=== EXERCISE MATERIAL ===

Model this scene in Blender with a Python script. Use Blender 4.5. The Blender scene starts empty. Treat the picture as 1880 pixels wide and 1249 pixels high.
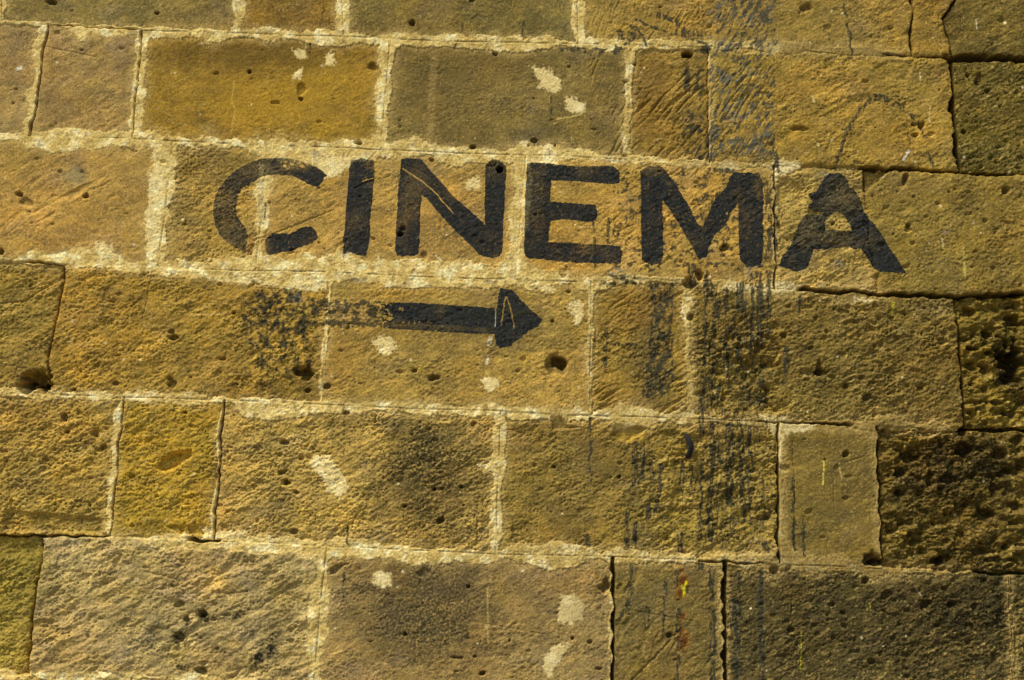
import bpy, math
import numpy as np
from mathutils import Matrix, Vector

# ------------------------------------------------------------------ camera
S = bpy.context.scene
D, ZC = 2.35, 1.60                       # distance to the wall face (plane y = 0), eye height
PITCH, ROLL, F = math.radians(9.0), math.radians(2.1), 1880 * 40 / 36
cd = np.array([0, math.cos(PITCH), math.sin(PITCH)])
up0 = np.array([0, -math.sin(PITCH), math.cos(PITCH)])
r0 = np.array([1.0, 0, 0])
cr = r0 * math.cos(ROLL) + up0 * math.sin(ROLL)
cu = -r0 * math.sin(ROLL) + up0 * math.cos(ROLL)
cam = bpy.data.cameras.new("camera"); cam_o = bpy.data.objects.new("camera", cam)
S.collection.objects.link(cam_o)
M = Matrix.Identity(4)
for i in range(3):
    M[i][0] = cr[i]; M[i][1] = cu[i]; M[i][2] = -cd[i]
M[1][3] = -D; M[2][3] = ZC
cam_o.matrix_world = M
cam.lens = 40; cam.sensor_width = 36; cam.clip_start = 0.05; cam.clip_end = 500
S.camera = cam_o

# ------------------------------------------------------------------ light: open shade in a lane, soft light from high on the left
SUN_EL, SUN_AZ = math.radians(58), math.radians(-50)      # azimuth measured from the wall's normal, minus = from the left
W = bpy.data.worlds.new("World"); S.world = W; W.use_nodes = True
nt = W.node_tree; nt.nodes.clear()
sky = nt.nodes.new("ShaderNodeTexSky"); sky.sky_type = 'NISHITA'; sky.sun_disc = False
sky.sun_elevation = SUN_EL
bg = nt.nodes.new("ShaderNodeBackground"); bg.inputs[1].default_value = 0.05
wo = nt.nodes.new("ShaderNodeOutputWorld")
nt.links.new(sky.outputs[0], bg.inputs[0]); nt.links.new(bg.outputs[0], wo.inputs[0])
sd = Vector((math.sin(SUN_AZ) * math.cos(SUN_EL), -math.cos(SUN_AZ) * math.cos(SUN_EL), math.sin(SUN_EL)))  # towards the sun
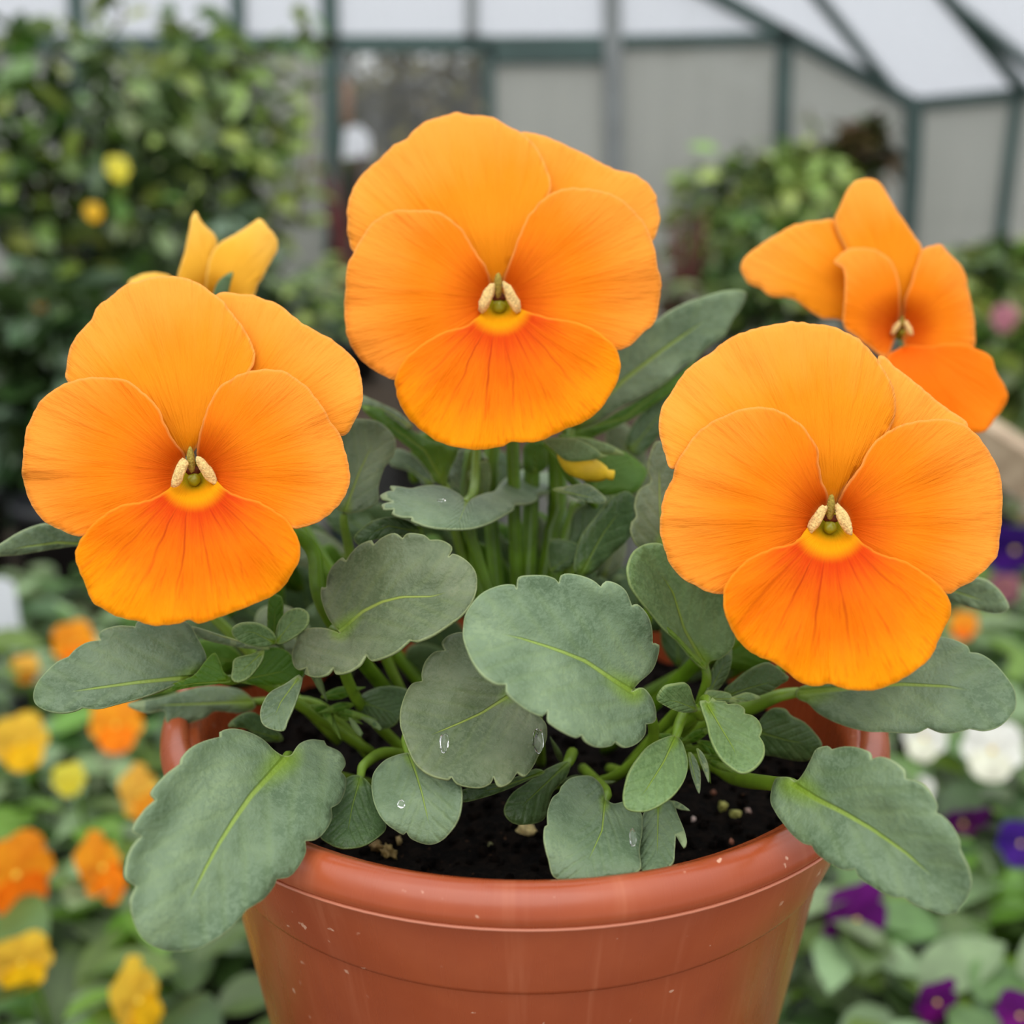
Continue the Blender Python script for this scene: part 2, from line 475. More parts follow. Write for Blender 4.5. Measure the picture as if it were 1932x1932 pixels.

===

▸ STATED GOAL:
From the first line of the listing above, repeat every line through the one holding "from mathutils import Matrix, Vector". Both ends count, and pictures stay out.

▸ REPLY:
Model this scene in Blender with a Python script. Use Blender 4.5. The Blender scene starts empty. Treat the picture as 1880 pixels wide and 1249 pixels high.
import bpy, math
import numpy as np
from mathutils import Matrix, Vector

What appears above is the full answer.